Polynomial $1+3z^m+5z^n$ ($1<m<n$) - Annulus $\frac{1}{3}< |z| < 1$

Question

Rouché's theorem : Let $D \subset \mathbb{C}$ a domaine and $f,g: D \to \mathbb{C}$ two holomorphic functions in $D$. Let $C$ a closed path contained in the interior of $D$. If $|f(z)+g(z)| < |f(z)|+|g(z)|$, $\forall z \in \mathbb{C}$, then $f$ and $g$ have the same number of zeroes in the interior of $C$.

Question : Show that all zeroes of the polynomial $1+3z^m+5z^n$ ($1<m<n$) are located in the annulus $\frac{1}{3}< |z| < 1$.

I think I have to use Rouché's theorem, but it is unclear how to use it. Is anyone could help me to solve this problem?

Thanks!

Answer 1

Problems like this are almost always manufactured, so there is usually a strong hint in the formulation.

For example, you want to show that there are $n$ zeroes inside $|z|=1$, and since $z \mapsto z^n$ has $n$ zeros inside the unit disk, this suggests that $z \mapsto 5 z^n$ would be a good candidate.
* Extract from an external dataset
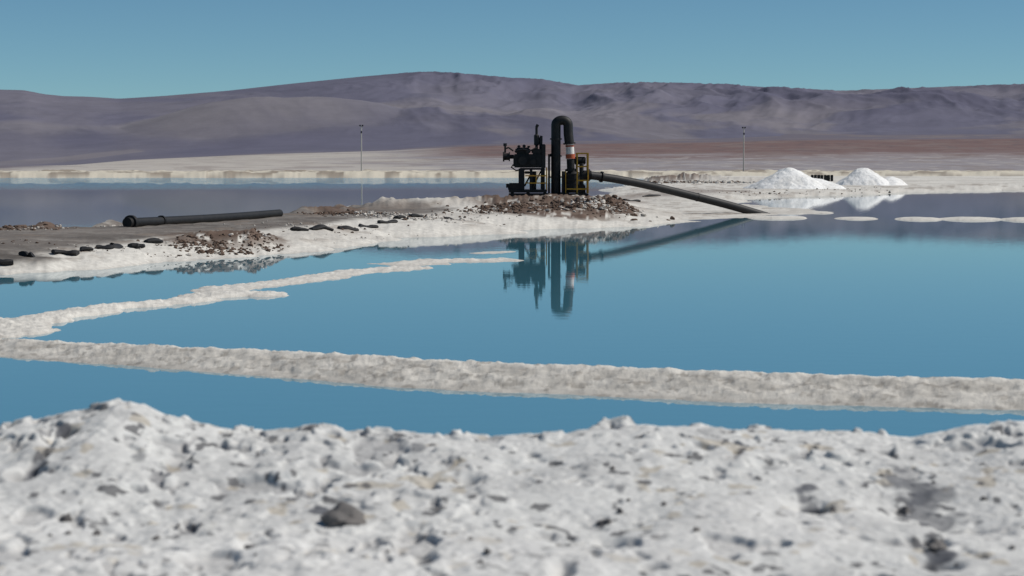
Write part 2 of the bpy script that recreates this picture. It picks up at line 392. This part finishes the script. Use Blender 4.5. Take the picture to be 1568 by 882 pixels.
C=mixc(C,(.24,.24,.25),np.clip(pit*.45+pit2*.75*(.3+.7*region),0,.8))  # pit shadow painted into the crust colour
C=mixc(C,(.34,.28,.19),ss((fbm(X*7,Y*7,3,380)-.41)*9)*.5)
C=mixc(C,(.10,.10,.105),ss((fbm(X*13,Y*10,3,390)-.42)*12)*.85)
C=mixc(C,(.68,.67,.65),ss(nA*2)*.4)
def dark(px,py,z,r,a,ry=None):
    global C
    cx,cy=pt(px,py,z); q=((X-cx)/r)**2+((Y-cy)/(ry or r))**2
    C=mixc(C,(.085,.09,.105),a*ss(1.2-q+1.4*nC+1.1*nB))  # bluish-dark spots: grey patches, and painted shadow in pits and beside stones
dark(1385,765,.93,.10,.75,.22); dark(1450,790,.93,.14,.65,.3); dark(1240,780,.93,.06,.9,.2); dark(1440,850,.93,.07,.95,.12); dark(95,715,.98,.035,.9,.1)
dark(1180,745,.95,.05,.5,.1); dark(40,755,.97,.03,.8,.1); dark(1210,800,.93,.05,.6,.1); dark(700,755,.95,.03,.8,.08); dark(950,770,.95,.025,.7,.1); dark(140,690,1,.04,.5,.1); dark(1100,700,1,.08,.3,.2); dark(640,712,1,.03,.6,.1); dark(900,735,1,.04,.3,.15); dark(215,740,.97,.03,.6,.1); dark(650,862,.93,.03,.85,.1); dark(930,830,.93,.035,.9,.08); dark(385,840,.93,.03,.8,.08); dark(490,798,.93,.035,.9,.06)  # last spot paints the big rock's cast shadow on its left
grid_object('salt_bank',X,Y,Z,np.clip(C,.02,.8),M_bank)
def bank_z(x,y):
    j=np.clip(np.searchsorted(xs,x),0,len(xs)-1); i=np.clip(np.searchsorted(ys,y),0,len(ys)-1)
    return float(Z[i,j])

# ------------------------------------------------------------------ generic part builders
def link(me,name,mat,parent=None,smooth=True):
    ob=bpy.data.objects.new(name,me); bpy.context.collection.objects.link(ob); me.materials.append(mat)
    if smooth:
        for p in me.polygons: p.use_smooth=True
    if parent: ob.parent=parent
    return ob
def bm_box(bm,c,s,bev=.02,rot=None):
    r=bmesh.ops.create_cube(bm,size=1); vs=r['verts']
    bmesh.ops.scale(bm,vec=s,verts=vs)
    if bev>0:
        es=list({e for v in vs for e in v.link_edges})
        g=bmesh.ops.bevel(bm,geom=es,offset=min(bev,min(s)*.3),segments=2,affect='EDGES'); vs=list({v for f in g['faces'] for v in f.verts}|{v for v in vs if v.is_valid})
    if rot is not None: bmesh.ops.rotate(bm,verts=vs,matrix=rot,cent=(0,0,0))
    bmesh.ops.translate(bm,vec=c,verts=vs)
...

So try $g(z) = - 5 z^n$.

$|1+3 z^m| \le 4 < 5 = |g(z)|$ for $|z| = 1$.

For another example, you want to show that there are no zeros inside $|z|= {1 \over 3}$, and since $z \mapsto 1$ has no zeros there, this suggests that $g(z)=-1$ would be a good candidate.

In the latter case, you should note that $n > m \ge 2$ when performing the estimate.

$|3z^m + 5 z^n| \le 3 {1\over 3^m}+ 5 {1 \over 3^n}< 3 {1\over 3^2}+ 5 {1 \over 3^2} ={8 \over 9} < 1 = |g(z)|$ for $|z| = {1 \over 3}$.